▶ _Given information_

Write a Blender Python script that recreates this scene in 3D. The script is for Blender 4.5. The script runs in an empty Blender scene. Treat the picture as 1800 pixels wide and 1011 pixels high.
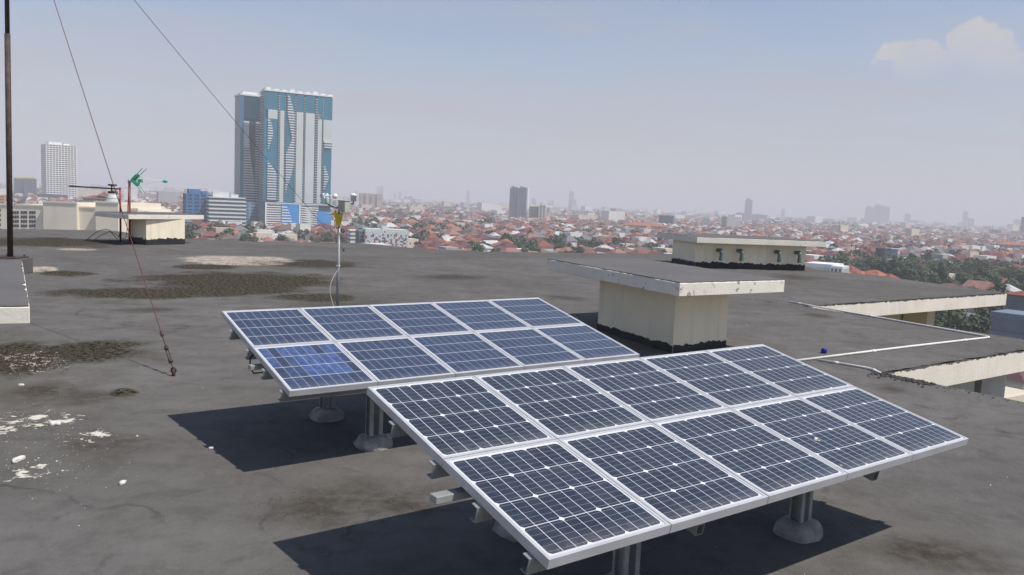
import bpy, bmesh, math, random
from mathutils import Vector, Matrix
import numpy as np
rnd = random.Random(7)
sc = bpy.context.scene
C = sc.collection
PI = math.pi

# ------------------------------------------------------------------ camera, sky, sun, exposure
H = 1.5823                                   # eye height above the roof deck
FPX = 1411.92                               # focal length in pixels of an 1800 px wide frame
PITCH, ROLL = 0.10502, -0.04432
def _axes():
    f = Vector((0, math.cos(PITCH), -math.sin(PITCH))); r = Vector((1, 0, 0)); d = f.cross(r)
    c, s = math.cos(ROLL), math.sin(ROLL)
    return c*r + s*d, -s*r + c*d, f
RT, DN, FW = _axes()
cam_d = bpy.data.cameras.new("camera"); cam = bpy.data.objects.new("camera", cam_d); C.objects.link(cam)
m = Matrix((RT, -DN, -FW)).transposed().to_4x4(); m.translation = Vector((0, 0, H)); cam.matrix_world = m
cam_d.sensor_width = 36; cam_d.lens = FPX/1800*36; cam_d.clip_start = 0.05; cam_d.clip_end = 60000
sc.camera = cam

SUN = Vector((0.57, -0.22, 1.0)).normalized()
EXPO = -0.07
HAZE = .0003
sc.view_settings.view_transform = 'Standard'; sc.view_settings.look = 'None'
sc.view_settings.exposure = EXPO; sc.view_settings.gamma = 1
sd = bpy.data.lights.new("sun", 'SUN'); sd.energy = 4.8; sd.angle = math.radians(0.53); sd.color = (1, .95, .88)
so = bpy.data.objects.new("sun", sd); C.objects.link(so); so.rotation_euler = SUN.to_track_quat('Z', 'Y').to_euler(); so.location = (0, 0, 50)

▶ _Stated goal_
Begin at the first line of the data above and repeat each line exactly, stopping after the line containing "PI = math.pi". Omit the pictures.

▶ _Answer below_
Write a Blender Python script that recreates this scene in 3D. The script is for Blender 4.5. The script runs in an empty Blender scene. Treat the picture as 1800 pixels wide and 1011 pixels high.
import bpy, bmesh, math, random
from mathutils import Vector, Matrix
import numpy as np
rnd = random.Random(7)
sc = bpy.context.scene
C = sc.collection
PI = math.pi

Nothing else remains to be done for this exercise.